Data lines =

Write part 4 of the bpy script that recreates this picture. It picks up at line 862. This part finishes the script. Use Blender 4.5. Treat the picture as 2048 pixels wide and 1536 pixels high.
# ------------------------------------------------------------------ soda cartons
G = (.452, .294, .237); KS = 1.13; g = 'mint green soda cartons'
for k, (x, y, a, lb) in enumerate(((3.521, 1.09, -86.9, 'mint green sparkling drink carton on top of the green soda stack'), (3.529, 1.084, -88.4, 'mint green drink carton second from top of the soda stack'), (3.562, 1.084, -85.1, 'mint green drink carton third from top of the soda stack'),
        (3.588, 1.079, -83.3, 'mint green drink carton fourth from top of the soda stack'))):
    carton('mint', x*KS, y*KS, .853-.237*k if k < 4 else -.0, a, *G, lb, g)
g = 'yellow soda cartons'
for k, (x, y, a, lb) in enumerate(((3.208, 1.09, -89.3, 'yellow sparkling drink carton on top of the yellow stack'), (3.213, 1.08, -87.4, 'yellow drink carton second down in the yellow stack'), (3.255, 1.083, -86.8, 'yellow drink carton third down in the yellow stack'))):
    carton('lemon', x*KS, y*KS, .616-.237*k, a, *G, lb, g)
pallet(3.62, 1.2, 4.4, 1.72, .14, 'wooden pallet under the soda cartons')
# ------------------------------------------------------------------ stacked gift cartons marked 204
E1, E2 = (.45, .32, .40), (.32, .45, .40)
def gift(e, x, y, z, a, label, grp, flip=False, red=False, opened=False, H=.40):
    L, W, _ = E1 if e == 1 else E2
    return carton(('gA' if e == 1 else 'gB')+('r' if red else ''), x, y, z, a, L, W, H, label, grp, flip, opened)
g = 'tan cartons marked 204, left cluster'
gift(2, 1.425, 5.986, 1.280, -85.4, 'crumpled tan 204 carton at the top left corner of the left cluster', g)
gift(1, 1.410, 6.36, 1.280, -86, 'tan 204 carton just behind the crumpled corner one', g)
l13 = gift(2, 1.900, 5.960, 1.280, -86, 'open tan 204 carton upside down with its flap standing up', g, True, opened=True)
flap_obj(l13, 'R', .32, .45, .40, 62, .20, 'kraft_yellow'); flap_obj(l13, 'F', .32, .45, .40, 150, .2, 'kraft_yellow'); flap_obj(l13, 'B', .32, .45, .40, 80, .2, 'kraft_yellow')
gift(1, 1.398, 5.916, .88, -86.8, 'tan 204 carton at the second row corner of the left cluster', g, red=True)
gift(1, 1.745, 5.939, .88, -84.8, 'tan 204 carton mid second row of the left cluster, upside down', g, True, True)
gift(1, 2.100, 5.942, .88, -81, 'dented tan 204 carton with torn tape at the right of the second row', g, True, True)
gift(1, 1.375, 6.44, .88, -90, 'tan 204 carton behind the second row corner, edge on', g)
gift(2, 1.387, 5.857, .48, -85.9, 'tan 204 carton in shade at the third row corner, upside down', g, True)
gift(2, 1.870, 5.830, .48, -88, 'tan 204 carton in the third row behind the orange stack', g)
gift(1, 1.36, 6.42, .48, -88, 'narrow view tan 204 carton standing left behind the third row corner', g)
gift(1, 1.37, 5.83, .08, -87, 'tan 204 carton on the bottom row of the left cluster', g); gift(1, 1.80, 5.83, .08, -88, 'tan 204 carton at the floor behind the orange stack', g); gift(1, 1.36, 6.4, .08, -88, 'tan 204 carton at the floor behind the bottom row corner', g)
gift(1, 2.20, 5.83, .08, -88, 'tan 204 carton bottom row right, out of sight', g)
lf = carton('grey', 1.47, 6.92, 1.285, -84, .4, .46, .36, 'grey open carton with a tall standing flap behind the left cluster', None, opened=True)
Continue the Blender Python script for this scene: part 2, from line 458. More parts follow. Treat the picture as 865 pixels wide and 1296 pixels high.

Written task = Locate all lines that include the word "picture" and copy them out.

Output =
Write part 4 of the bpy script that recreates this picture. It picks up at line 862. This part finishes the script. Use Blender 4.5. Treat the picture as 2048 pixels wide and 1536 pixels high.
Continue the Blender Python script for this scene: part 2, from line 458. More parts follow. Treat the picture as 865 pixels wide and 1296 pixels high.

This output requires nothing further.